**TASK TO CARRY OUT:** Count every line that includes the string "this" in the entries that follow. Nothing besides the number is needed.

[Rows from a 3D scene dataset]
......

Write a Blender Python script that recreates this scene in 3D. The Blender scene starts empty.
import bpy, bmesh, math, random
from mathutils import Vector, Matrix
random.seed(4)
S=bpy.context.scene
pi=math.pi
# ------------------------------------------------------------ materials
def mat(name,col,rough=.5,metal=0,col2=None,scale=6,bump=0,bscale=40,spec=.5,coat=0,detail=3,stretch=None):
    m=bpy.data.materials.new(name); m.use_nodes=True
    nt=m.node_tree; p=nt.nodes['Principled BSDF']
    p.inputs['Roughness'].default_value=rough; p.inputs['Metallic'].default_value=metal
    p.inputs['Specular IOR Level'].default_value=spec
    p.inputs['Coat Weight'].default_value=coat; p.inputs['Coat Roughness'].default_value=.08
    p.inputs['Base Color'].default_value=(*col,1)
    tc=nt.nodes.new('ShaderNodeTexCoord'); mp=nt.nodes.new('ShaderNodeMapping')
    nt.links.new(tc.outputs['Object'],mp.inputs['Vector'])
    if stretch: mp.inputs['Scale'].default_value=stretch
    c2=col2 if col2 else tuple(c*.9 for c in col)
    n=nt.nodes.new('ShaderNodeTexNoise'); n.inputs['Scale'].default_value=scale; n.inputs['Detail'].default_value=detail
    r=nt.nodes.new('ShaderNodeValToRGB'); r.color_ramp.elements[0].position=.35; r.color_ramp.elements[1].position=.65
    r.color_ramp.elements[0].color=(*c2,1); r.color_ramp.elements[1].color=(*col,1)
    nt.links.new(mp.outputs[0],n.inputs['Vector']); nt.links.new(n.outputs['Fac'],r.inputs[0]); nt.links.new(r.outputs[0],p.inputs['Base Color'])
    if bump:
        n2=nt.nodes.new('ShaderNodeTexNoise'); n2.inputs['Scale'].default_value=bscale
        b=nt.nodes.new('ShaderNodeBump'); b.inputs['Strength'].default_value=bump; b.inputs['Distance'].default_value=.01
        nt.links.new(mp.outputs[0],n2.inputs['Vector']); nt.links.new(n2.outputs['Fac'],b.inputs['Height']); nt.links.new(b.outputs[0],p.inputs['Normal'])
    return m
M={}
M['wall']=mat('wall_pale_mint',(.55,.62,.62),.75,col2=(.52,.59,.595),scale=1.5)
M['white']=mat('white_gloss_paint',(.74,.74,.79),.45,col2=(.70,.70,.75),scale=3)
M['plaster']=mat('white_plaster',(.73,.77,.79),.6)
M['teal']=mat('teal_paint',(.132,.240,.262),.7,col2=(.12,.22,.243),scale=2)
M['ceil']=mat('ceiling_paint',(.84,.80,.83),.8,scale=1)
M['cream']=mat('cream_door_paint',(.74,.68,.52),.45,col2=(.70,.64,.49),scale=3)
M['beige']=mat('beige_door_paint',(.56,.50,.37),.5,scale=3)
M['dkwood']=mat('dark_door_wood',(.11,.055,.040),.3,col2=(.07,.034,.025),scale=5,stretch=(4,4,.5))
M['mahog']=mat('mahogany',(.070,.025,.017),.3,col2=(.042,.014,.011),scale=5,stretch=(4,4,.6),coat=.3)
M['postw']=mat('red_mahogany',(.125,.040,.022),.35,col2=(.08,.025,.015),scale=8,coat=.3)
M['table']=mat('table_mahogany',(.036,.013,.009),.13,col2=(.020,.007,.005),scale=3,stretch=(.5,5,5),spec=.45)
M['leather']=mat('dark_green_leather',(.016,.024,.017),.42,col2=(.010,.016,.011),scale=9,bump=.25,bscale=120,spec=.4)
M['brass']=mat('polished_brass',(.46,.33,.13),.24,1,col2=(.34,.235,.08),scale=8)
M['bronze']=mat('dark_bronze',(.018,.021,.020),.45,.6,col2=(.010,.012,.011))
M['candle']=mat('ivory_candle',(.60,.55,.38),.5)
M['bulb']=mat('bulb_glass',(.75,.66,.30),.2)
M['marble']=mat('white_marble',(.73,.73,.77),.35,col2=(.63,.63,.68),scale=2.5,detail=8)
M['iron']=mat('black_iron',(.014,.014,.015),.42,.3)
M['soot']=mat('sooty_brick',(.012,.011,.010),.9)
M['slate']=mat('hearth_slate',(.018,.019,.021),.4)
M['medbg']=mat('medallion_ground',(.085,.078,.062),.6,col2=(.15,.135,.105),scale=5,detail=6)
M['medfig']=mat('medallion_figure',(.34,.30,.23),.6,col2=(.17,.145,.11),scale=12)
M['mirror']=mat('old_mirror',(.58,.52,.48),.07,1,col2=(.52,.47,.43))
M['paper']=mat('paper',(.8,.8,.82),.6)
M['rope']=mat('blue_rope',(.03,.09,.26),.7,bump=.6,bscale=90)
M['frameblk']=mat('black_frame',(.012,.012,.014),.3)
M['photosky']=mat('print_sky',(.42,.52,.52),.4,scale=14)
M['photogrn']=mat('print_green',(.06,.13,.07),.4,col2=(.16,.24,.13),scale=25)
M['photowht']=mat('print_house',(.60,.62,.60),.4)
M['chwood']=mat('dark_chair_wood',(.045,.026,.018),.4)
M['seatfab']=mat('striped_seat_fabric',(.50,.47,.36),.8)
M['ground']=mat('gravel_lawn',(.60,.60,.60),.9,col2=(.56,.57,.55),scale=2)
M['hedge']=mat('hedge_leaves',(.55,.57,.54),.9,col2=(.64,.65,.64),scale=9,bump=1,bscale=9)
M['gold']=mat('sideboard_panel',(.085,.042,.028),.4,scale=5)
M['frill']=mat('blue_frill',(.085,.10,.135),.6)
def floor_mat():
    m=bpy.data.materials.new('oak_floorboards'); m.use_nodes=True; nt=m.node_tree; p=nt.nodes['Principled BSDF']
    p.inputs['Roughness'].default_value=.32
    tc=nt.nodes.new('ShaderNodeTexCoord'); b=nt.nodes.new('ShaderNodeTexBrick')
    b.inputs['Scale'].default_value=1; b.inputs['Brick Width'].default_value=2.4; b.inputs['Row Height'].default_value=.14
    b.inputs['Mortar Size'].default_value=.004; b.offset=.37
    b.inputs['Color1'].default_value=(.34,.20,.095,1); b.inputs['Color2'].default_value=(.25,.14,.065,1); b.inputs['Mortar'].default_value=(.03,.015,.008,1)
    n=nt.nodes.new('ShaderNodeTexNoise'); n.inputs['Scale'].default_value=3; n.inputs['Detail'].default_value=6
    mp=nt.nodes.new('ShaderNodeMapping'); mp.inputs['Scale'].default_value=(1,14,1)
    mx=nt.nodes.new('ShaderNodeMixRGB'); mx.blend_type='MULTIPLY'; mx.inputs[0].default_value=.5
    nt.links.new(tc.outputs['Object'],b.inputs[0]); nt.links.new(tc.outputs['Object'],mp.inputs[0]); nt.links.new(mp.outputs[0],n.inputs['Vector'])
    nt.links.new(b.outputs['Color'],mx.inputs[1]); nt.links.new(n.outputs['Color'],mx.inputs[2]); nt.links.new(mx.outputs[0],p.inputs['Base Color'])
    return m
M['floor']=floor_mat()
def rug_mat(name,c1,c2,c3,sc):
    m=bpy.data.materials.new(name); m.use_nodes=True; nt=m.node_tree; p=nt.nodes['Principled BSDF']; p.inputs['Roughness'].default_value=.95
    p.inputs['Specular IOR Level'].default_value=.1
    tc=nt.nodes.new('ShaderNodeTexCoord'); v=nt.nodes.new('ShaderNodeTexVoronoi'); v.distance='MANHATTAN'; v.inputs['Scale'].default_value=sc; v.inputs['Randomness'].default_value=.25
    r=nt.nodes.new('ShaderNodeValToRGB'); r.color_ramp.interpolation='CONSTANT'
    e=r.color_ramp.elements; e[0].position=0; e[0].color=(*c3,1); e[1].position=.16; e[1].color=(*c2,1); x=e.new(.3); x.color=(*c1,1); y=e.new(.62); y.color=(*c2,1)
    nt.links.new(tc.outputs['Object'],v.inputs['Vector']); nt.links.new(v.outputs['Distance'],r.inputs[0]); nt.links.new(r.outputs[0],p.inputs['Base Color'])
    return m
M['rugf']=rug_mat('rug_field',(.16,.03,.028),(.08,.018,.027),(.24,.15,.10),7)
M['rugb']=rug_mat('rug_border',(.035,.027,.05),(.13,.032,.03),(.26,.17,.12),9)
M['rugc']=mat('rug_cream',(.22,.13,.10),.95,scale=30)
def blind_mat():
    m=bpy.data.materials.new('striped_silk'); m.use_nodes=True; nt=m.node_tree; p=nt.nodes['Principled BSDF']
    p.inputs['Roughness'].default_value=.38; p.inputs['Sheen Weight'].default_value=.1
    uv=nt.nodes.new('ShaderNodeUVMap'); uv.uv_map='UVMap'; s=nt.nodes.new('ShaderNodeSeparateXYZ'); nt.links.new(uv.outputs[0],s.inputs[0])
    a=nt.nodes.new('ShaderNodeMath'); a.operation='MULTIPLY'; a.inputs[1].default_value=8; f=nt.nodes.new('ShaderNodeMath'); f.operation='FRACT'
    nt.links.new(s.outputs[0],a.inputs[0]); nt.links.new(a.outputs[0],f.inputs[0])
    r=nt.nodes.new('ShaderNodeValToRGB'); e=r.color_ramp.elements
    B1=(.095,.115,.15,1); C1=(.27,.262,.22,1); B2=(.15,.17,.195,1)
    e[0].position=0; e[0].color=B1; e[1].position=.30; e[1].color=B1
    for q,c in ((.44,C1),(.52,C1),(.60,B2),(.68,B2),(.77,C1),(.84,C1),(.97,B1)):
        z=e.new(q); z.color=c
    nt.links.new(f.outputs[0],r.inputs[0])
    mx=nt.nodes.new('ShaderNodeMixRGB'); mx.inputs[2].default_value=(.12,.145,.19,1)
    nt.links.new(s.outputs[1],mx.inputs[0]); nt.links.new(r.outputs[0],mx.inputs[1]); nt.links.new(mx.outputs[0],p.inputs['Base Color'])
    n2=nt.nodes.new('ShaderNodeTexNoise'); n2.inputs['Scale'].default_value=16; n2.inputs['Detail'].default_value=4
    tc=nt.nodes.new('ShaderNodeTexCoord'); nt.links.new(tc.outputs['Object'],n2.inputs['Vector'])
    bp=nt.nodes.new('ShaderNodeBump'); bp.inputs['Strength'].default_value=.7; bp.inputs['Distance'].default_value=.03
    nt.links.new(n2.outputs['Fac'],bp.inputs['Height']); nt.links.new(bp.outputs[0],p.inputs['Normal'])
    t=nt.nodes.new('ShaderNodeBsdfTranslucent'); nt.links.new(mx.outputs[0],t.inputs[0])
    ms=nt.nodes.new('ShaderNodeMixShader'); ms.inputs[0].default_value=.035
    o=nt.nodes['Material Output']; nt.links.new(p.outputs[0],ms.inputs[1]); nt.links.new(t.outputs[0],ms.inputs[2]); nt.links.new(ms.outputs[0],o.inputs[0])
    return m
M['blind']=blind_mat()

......

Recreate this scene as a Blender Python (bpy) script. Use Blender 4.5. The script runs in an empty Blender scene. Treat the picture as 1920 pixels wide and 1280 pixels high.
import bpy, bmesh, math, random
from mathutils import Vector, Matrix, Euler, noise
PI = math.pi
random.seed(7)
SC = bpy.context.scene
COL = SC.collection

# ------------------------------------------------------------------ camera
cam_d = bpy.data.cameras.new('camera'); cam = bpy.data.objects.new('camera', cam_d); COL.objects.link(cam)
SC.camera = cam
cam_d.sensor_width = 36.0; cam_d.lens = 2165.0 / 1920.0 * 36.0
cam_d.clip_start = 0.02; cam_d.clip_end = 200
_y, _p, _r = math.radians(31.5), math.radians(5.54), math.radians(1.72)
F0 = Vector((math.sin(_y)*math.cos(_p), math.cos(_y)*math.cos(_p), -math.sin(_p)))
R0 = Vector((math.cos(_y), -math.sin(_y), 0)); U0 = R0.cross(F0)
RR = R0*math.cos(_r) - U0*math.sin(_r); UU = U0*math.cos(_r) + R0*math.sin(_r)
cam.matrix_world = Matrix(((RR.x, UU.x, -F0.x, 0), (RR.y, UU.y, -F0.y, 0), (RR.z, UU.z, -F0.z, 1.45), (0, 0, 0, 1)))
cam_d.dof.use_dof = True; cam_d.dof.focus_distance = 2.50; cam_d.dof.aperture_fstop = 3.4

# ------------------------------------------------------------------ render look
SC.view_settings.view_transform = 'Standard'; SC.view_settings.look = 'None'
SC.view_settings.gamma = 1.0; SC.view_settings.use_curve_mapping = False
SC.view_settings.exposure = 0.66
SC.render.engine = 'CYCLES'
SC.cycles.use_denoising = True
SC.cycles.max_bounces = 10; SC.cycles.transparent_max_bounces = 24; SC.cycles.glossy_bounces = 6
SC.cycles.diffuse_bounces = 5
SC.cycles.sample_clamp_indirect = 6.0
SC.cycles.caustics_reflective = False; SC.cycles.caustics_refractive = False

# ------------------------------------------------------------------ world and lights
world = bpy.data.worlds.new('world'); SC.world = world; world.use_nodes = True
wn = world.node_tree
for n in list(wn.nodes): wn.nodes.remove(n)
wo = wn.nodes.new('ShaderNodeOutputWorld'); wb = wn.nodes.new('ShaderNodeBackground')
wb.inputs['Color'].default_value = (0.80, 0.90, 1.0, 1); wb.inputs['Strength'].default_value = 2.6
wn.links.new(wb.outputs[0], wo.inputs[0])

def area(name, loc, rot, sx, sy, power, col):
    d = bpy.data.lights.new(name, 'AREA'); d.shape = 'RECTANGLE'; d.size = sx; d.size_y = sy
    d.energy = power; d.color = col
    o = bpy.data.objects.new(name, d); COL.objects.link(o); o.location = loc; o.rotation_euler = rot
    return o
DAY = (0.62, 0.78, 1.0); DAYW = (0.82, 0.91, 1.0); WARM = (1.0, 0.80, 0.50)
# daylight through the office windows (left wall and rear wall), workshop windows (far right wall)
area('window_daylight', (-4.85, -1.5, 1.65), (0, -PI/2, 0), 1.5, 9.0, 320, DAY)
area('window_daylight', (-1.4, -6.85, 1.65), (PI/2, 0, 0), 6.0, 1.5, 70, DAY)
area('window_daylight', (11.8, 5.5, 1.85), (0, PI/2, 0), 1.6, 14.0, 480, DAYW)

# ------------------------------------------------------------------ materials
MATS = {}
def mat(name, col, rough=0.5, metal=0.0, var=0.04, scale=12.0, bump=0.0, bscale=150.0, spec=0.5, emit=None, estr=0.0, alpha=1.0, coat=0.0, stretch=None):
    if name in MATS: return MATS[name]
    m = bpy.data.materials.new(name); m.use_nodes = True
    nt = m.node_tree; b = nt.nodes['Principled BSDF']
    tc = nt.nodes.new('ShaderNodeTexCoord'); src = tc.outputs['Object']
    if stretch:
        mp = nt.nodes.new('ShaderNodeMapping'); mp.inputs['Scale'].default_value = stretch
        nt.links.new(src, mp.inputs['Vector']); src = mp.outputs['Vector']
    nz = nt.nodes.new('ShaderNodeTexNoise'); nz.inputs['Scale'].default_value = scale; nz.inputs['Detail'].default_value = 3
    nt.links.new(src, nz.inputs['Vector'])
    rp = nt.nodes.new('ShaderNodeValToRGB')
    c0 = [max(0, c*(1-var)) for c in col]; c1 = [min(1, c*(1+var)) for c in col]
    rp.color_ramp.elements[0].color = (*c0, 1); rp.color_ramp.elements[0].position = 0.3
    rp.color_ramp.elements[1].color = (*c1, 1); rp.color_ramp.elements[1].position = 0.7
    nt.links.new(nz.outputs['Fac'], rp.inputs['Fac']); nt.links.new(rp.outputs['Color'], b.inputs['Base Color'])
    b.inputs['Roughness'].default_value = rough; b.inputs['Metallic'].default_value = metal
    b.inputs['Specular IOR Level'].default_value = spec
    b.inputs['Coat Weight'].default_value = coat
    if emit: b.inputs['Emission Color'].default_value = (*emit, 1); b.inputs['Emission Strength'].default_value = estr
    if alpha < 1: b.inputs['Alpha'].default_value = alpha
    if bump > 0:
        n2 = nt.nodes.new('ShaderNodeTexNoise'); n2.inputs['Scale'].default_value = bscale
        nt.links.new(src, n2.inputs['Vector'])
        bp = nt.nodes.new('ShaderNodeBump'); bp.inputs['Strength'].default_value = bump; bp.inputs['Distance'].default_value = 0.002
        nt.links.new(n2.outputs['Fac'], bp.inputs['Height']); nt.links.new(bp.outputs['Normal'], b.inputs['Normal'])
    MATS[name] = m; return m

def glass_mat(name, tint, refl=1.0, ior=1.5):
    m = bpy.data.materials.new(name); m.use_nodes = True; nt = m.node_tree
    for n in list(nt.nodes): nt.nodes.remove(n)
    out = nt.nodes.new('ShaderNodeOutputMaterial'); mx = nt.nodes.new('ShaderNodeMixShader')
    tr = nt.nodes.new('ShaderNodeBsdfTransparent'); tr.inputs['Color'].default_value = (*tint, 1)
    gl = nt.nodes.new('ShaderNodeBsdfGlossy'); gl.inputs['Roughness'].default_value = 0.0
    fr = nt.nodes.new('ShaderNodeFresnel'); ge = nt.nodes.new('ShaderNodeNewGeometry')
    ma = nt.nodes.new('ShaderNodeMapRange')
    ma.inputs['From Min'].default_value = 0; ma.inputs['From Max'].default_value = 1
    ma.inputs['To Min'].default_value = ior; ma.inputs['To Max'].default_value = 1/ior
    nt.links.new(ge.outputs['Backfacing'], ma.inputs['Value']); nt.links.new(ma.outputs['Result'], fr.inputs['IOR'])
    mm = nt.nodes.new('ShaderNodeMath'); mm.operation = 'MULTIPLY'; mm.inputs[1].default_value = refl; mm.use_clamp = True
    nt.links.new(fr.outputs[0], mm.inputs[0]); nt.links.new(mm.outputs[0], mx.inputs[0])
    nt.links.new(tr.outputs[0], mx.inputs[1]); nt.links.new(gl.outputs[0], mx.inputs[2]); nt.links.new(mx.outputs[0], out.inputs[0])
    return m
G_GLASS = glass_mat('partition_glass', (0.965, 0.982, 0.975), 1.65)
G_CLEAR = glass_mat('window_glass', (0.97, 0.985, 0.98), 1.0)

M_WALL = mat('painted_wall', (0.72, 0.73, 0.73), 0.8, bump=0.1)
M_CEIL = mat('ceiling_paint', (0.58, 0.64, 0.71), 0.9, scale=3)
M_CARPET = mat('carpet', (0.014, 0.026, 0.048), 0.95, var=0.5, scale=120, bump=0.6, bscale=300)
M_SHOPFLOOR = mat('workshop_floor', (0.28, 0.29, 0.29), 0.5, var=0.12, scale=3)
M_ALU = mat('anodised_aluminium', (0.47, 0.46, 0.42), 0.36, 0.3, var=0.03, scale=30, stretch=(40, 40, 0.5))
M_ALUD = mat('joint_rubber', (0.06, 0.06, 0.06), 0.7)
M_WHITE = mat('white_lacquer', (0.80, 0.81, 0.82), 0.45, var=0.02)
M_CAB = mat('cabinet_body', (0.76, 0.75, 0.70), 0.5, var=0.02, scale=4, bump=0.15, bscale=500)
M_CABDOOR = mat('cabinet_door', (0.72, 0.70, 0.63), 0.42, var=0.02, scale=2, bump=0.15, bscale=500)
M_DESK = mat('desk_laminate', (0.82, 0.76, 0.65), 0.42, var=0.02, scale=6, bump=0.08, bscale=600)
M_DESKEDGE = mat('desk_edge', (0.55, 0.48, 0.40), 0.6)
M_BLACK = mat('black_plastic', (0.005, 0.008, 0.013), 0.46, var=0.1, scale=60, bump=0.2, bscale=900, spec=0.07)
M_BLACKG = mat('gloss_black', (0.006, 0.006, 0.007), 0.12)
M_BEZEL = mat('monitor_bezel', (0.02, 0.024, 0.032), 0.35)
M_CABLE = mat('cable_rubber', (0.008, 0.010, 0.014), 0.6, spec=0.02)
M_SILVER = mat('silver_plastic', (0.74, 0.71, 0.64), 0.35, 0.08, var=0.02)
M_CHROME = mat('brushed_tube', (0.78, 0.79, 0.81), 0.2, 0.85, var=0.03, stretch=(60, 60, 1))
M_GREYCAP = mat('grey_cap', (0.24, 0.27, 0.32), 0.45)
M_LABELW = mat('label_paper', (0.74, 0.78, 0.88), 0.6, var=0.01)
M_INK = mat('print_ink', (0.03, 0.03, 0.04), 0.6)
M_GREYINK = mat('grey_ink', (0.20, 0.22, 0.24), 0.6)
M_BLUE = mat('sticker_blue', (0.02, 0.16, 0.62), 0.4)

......

**SOLUTION TO THE PROBLEM:** 2